Records from a dataset:
────────
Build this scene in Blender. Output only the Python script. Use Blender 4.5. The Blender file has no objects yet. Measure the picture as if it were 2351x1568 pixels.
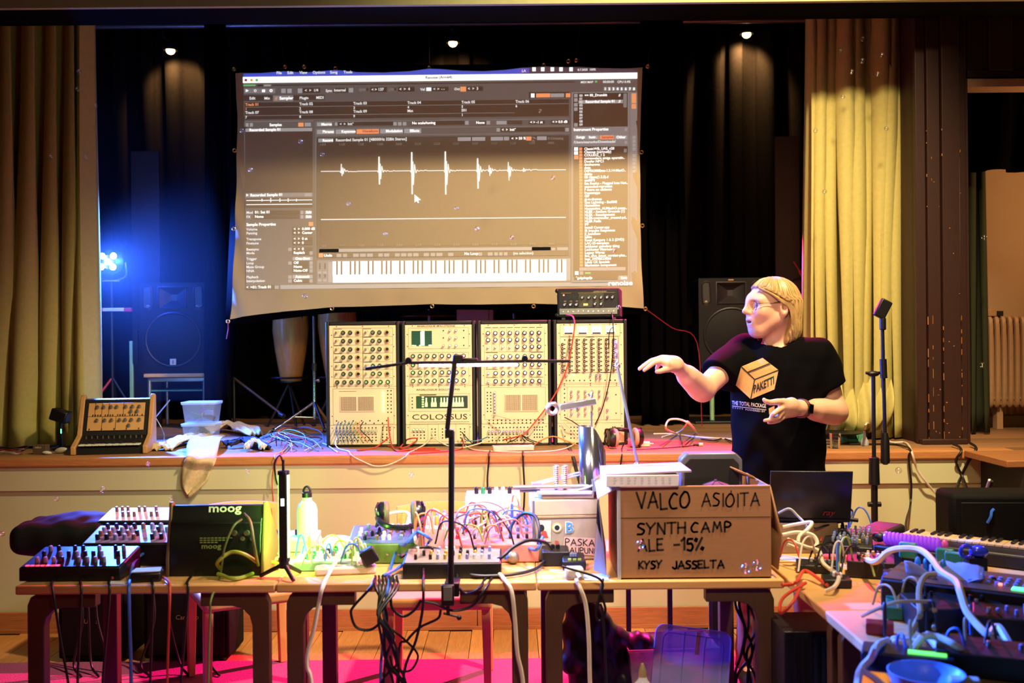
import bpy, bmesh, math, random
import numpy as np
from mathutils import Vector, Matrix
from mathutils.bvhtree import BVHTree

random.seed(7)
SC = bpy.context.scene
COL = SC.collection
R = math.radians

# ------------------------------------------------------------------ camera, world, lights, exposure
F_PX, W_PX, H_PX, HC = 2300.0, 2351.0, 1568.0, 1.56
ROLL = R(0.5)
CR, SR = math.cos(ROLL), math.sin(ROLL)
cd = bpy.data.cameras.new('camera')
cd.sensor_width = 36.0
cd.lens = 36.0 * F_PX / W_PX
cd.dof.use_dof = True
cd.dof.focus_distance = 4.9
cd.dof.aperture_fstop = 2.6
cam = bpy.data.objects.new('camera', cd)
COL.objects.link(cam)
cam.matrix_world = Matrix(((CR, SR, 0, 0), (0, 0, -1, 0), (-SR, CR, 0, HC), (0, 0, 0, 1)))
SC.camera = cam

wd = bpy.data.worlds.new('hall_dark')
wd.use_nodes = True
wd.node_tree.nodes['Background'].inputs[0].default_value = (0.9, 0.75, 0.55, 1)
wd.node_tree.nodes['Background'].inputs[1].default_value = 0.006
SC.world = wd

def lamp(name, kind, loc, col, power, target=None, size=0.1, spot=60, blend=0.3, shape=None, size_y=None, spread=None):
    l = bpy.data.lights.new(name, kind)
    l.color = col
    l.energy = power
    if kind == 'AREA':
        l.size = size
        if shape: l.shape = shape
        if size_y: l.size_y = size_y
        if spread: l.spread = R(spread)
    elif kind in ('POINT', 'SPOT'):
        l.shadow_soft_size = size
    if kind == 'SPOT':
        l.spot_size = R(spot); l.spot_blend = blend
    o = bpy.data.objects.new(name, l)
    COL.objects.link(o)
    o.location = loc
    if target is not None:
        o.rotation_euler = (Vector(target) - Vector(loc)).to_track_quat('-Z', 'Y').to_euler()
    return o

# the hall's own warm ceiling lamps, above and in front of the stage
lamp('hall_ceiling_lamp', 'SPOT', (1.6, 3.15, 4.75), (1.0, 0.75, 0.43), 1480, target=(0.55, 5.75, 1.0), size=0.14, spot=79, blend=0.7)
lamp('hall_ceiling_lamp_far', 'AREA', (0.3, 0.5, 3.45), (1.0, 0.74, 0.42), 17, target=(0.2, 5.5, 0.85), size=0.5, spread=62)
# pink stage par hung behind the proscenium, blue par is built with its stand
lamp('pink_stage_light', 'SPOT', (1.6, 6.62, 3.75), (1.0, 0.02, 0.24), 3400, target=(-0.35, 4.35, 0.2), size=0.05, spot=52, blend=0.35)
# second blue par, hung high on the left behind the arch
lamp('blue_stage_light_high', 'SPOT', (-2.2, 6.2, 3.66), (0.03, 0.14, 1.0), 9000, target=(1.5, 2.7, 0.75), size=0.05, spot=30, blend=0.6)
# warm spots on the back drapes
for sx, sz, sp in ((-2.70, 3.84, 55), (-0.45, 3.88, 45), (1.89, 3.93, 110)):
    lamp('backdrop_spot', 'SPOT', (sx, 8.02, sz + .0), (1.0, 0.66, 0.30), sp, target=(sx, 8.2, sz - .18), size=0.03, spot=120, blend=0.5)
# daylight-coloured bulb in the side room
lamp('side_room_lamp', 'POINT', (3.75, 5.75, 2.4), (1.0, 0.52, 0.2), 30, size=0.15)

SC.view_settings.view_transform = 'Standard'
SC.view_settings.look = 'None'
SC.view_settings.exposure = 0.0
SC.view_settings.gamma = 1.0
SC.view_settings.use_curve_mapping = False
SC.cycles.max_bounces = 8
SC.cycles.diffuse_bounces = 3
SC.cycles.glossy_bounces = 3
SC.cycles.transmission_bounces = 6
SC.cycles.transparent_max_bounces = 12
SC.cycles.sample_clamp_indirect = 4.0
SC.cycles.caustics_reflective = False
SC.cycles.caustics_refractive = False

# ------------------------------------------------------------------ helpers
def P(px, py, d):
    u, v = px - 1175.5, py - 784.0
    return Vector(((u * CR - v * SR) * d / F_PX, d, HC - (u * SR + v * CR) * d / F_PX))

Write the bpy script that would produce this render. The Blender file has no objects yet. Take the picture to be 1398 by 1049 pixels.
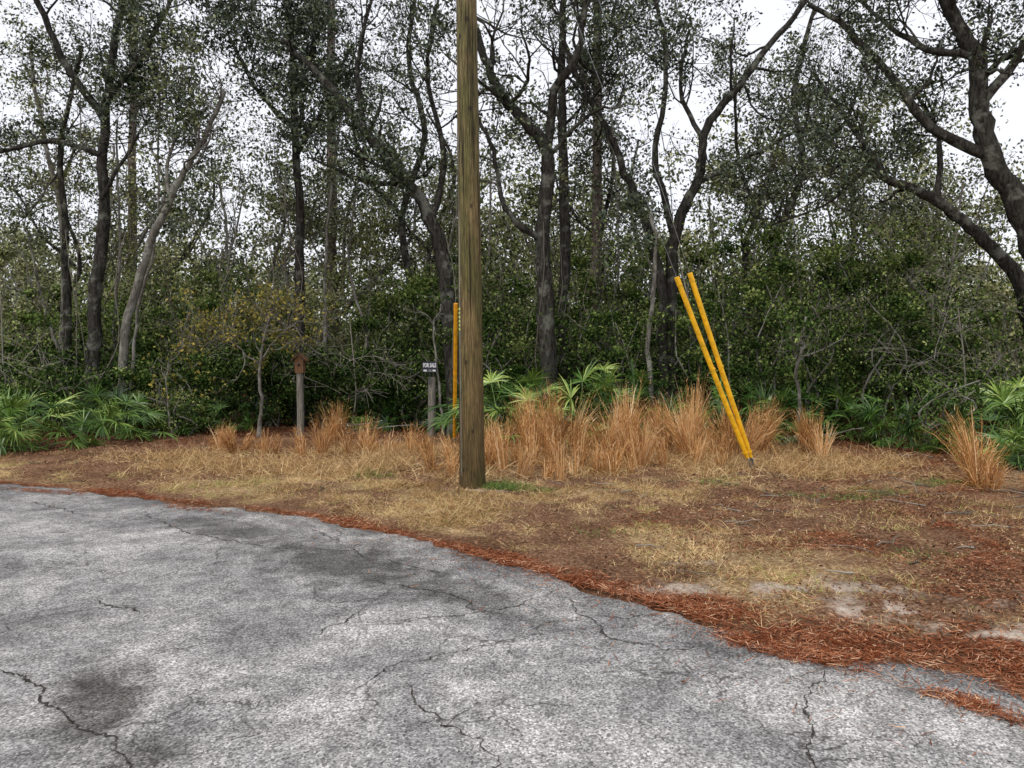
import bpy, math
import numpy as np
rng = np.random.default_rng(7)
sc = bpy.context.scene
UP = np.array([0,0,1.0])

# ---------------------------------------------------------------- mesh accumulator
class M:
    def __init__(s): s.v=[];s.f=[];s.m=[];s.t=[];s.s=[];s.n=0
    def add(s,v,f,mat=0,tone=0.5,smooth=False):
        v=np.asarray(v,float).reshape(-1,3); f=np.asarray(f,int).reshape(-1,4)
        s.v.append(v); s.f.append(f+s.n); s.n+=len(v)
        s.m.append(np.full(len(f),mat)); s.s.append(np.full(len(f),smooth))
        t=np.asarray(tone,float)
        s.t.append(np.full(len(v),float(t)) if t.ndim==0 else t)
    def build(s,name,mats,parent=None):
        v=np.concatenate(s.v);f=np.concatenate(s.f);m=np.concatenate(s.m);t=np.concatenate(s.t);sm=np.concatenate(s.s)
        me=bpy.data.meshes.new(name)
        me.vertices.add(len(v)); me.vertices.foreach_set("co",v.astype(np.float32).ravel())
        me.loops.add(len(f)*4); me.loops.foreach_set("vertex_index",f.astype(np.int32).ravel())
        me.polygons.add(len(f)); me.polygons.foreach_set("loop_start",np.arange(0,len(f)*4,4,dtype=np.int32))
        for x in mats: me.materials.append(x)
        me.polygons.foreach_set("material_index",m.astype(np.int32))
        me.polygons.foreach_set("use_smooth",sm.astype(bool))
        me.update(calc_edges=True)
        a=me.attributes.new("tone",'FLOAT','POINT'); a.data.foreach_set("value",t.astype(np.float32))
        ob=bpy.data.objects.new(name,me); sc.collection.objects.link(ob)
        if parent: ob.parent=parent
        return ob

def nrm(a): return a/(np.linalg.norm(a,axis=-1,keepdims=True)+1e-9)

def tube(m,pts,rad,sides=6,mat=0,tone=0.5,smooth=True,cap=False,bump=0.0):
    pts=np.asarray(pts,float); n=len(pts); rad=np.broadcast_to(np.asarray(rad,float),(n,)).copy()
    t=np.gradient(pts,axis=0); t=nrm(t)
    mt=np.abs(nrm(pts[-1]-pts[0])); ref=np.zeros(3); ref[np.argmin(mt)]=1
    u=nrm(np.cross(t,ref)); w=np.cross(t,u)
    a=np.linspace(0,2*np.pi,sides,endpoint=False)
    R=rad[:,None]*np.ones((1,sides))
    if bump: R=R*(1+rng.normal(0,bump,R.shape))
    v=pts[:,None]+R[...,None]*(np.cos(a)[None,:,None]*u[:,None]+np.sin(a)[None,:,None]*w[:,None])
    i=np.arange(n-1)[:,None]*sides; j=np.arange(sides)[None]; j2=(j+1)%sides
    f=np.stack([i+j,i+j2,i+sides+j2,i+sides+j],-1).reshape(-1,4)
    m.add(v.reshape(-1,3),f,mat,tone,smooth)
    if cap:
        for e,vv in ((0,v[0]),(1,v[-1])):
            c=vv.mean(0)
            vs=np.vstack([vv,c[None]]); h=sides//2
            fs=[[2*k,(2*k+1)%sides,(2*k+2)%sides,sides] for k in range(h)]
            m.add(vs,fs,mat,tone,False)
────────
- [What is required] Above are some records; extract exactly the lines from the one containing "Write the bpy" through the one containing "UP = np.array([0,0,1.0])" and drop the pictures.

- [Finished answer]
Write the bpy script that would produce this render. The Blender file has no objects yet. Take the picture to be 1398 by 1049 pixels.
import bpy, math
import numpy as np
rng = np.random.default_rng(7)
sc = bpy.context.scene
UP = np.array([0,0,1.0])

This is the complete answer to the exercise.